Autobiografie hat eine lange Tradition, die bis in die Antike zurück reicht. Überraschenderweise liegen die Wurzeln aber nicht bei den Griechen, die so viele Themen und Gattungen zum ersten Mal verwendet haben. Warum es dann bei den Römern zur Autobiografie kommt, weiß man nicht sicher. Bei ihnen war der Subjektivismus stärker ausgeprägt, wie nicht zuletzt ihre Porträtkunst beweist. Ein neuer Subjektivitätsschub war jedenfalls mit dem Christentum verbunden. Der Begründer der Autobiografie im heutigen Sinn ist Augustinus. Seine "Confessiones" erzählen in neun Kapiteln die äußere Biografie, dann folgen Reflexionen über Zeit und Gedächtnis sowie über die Weltschöpfung. Es geht also nicht um die Fakten des Lebens, sondern darum, das Handeln Gottes am Beispiel des Augustinus und an der Geschichte zu zeigen. Die "Confessiones" haben jahrhundertelang gewirkt. Lateinische Jesuitendramen haben sie in Szene gesetzt und Rousseau bezieht sich nicht nur im Titel auf sie, sondern auch in einzelnen Motiven.

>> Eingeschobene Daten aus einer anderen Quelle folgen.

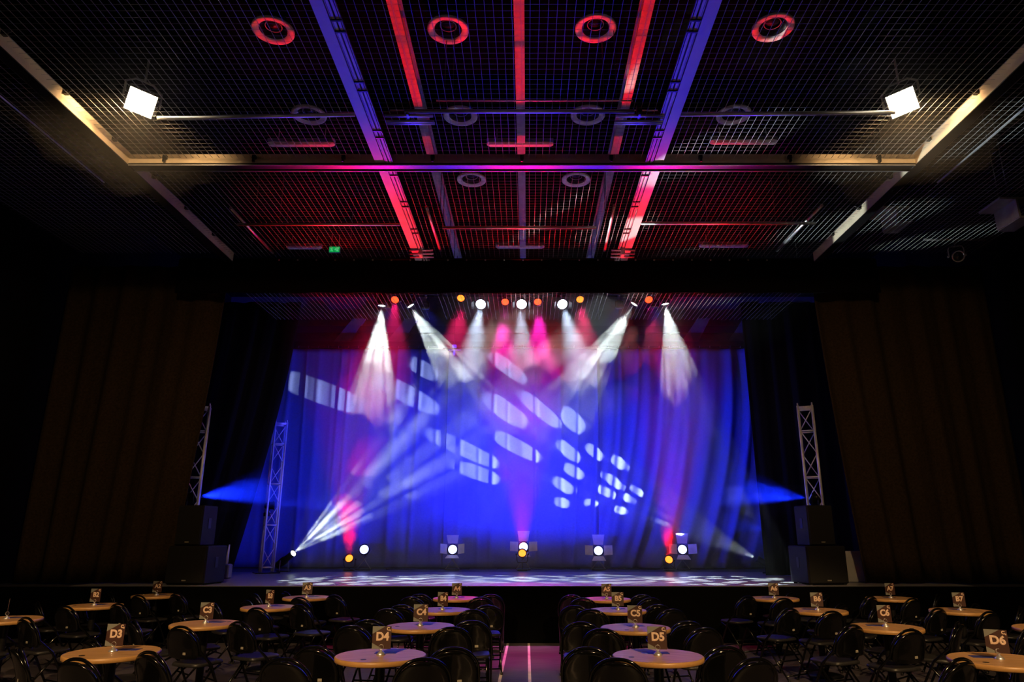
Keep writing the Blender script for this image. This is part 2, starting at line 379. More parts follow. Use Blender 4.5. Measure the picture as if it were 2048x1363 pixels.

Ein neues Interesse am Individuum und seiner Lebensgeschichte hat dann noch einmal die Aufklärung geweckt. Und die Gattung Autobiografie hatte eine Blütezeit im 18. Jahrhundert. Höhepunkt dieser Entwicklung ist Goethes "Dichtung und Wahrheit".

Etwas von sich hinterlassen

Seit Jahren erleben Autobiografien einen Boom. Michael Mitterauer vermutet einen Grund dafür: "Ich glaube, dass jede Beschäftigung mit der Lebensgeschichte eines anderen Beschäftigung mit der eigenen Lebensgeschichte ist. Und diese Lebensgeschichte kann noch so fremd sein - irgendetwas des eigenen Lebens wird dadurch berührt."

Wladyslaw Bartoszewski, Zeithistoriker und ehemaliger polnischer Außenminister, war in seinen Forschungen über den Holocaust oder über die polnische Nachkriegsgeschichte oft auf autobiografische Aussagen von Zeitzeugen angewiesen, weil Dokumente vernichtet worden waren. Und er hat selbst eine Autobiografie geschrieben. Für ihn hat das auch mit dem Wunsch zu tun, dass das eigene Leben nicht in Bedeutungslosigkeit und Vergessen versinkt: "Was kann bleiben? Eine Grabplatte? Die Familie? Eine Familie pflegt das Grab maximal zwei Generationen lang. Das Buch aber, ein Bericht, eine Autobiografie bleibt. Dazu kommt, dass wir so schreckliche und so komplizierte Sachen in Europa erlebt haben. Da bleibt dann die Sehnsucht, etwas zu hinterlassen: den Kindern, den Enkelkindern. Die Menschen in Mittelosteuropa waren arm. Sie konnten kein reiches Erbe anbieten. Aber sie konnten immer eine Tradition anbieten, etwas über sich."